Renewables. (Mostly Bearish, Partly Priced In) Renewables remain a perennial threat to gas prices and gas's share of the power stack. Renewable capacity additions in 2023 are expected to set a new record and are now the second-most prevalent source of electricity generation. Still, renewables have proven unreliable at times, which has exacerbated the global energy squeeze as gas usually serves as a flex-fuel when other sources underperform. We think this is priced in, but the effect at the summer peaks on gas generation has some bearish potential.
LNG Outages. (Bearish, Surprise) Feed-gas levels are at their near max capacity, and if there's any unplanned maintenance event or an outage, it might act as a surprise bearish factor for natural gas prices.
Slow Supply Response. (Bullish, Surprise) If production remains near where it is currently and does not grow into winter, this would be a bullish factor for gas prices. Typically, the Northeast region sees higher production receipts in the higher-demand months of the year. Still, due to lower activity levels over the past year, production growth may be more muted.
LNG Schedule. (Bullish, Surprise) With a significant amount of new LNG feedgas demand coming this year and the next few years, if these facilities startup sooner than anticipated it should be a bullish factor for gas prices. One example of this occuring is the recent startup of Plaquemines LNG, which saw feedgas levels reach more than 1 Bcf/d much sooner than anticipated.
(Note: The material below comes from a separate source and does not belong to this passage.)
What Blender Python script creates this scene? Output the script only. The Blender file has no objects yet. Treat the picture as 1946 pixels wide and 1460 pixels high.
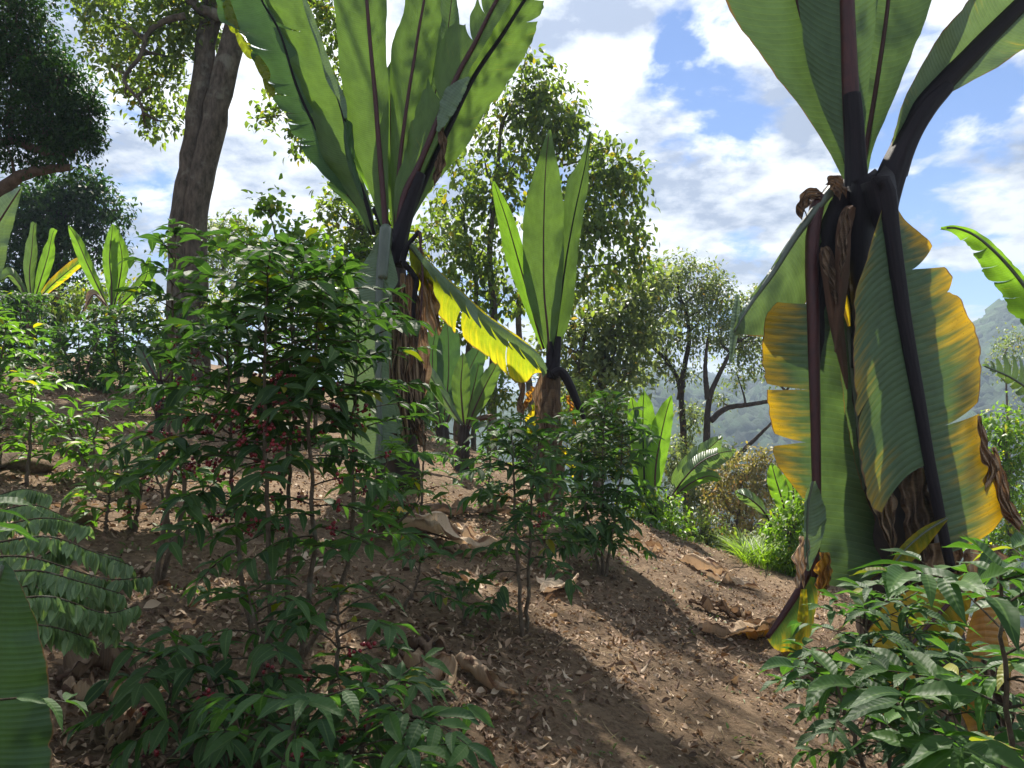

Production Front-Running. (Bearish, Surprise) If producers begin to ramp up gas production in advance of the new LNG demand, this could lead to a temporary mismatch between supply and demand and weaken gas prices. The other option would involve producers waiting for a price signal from the market before increasing output.
Hedge Activity. (Bullish, Surprise) Following the sharp rally in January, many producers may have taken advantage of the higher prices and layered in more hedge volumes. This could result in less selling pressure down the curve if they are more adequelty hedged now.